As I hand over the role of Chair to my fellow trustee Philip Whalley and return to the back benches as trustee, it seems like a good time to reflect on the past 3 years working alongside Marianna and her small band of dedicated staff members. I can say with all honesty that in my 30 years as an arts professional, I have rarely encountered such a combination of creative vision and entrepreneurial acumen in one person as I have seen in Marianna. It has been such a pleasure to help her to deliver her vision and support the team of Stuart, Anna and the extended family of extremely dedicated OFA tutors, volunteers and, of course, NOFA players.

As I see it, my role as Chair has divided into three main categories: a) creating and managing an effective Board of trustees, b) fundraising and c) getting pretty involved in the day to day running of the organisation.

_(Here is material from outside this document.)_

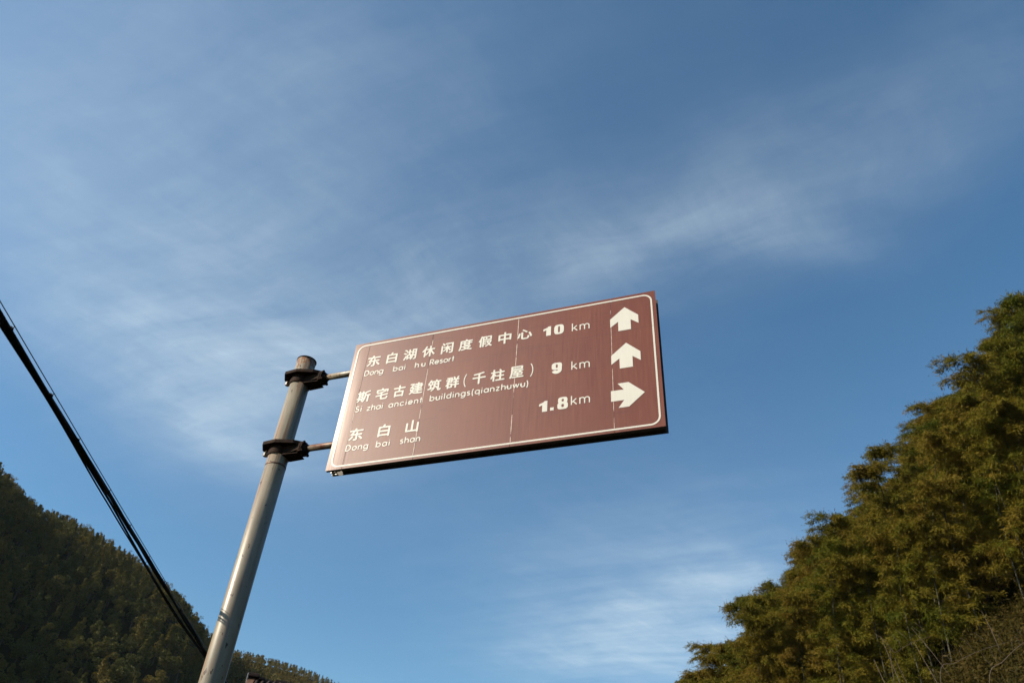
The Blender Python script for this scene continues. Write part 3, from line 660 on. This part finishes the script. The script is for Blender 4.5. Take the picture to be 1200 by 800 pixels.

Whilst I think the first two areas are very much a part of any Chair’s brief, I think it is true to say that the third category whilst not desirable from a Governance point of view, is pretty inevitable in a young, under-resourced and punching-above-its-weight charity. The fact that there is so much overlap with what I do in my “paid” work is probably a further factor but I am proud to think that in future, because of our successes in a) and b), that my successor will be able to play a much more arms-length role leading the Board.

Successes in a) and b) have taken time and I can certainly attest to the fact that fundraising and also Board development take a long time to get right and to start seeing real, long-term rewards. But once they start to come good and you continue to invest time and passion, they keep on giving and there is a real two-way transfer of benefits. I do believe our funders and our trustees get as much out of the relationship as the charity gets in, in time and money donated.

As a young charity, OFA has been phenomenally successful in raising money, mainly from trusts and individual donors but it is a hungry beast and no sooner had we celebrated one success than we were on to our next challenge and ever higher targets. Trusts are traditionally geared towards a preference for funding projects rather than overheads, and new ones for the most part, so salaries and unsexy running costs are an habitual challenge to fund.

I am delighted to be handing over the reins as Chair at a time when, for the first time, we have achieved the holy grail for a small charity - both Marianna and Stuart’s salaries are funded for the next year by a very visionary trust. This will give the organisation valuable time to stop chasing short-term funding and start bedding down to create long-term financial sustainability and resilience. These words are used so often these days as almost to lose their meaning but you have only to work with an organisation such as OFA to see how incredibly important they are once you get past the first 100m dash. We are now looking forward to the next 5 – 10 years with more confidence than ever before, looking at how we can work with ever more young people and helping them to feel the power of music making with others.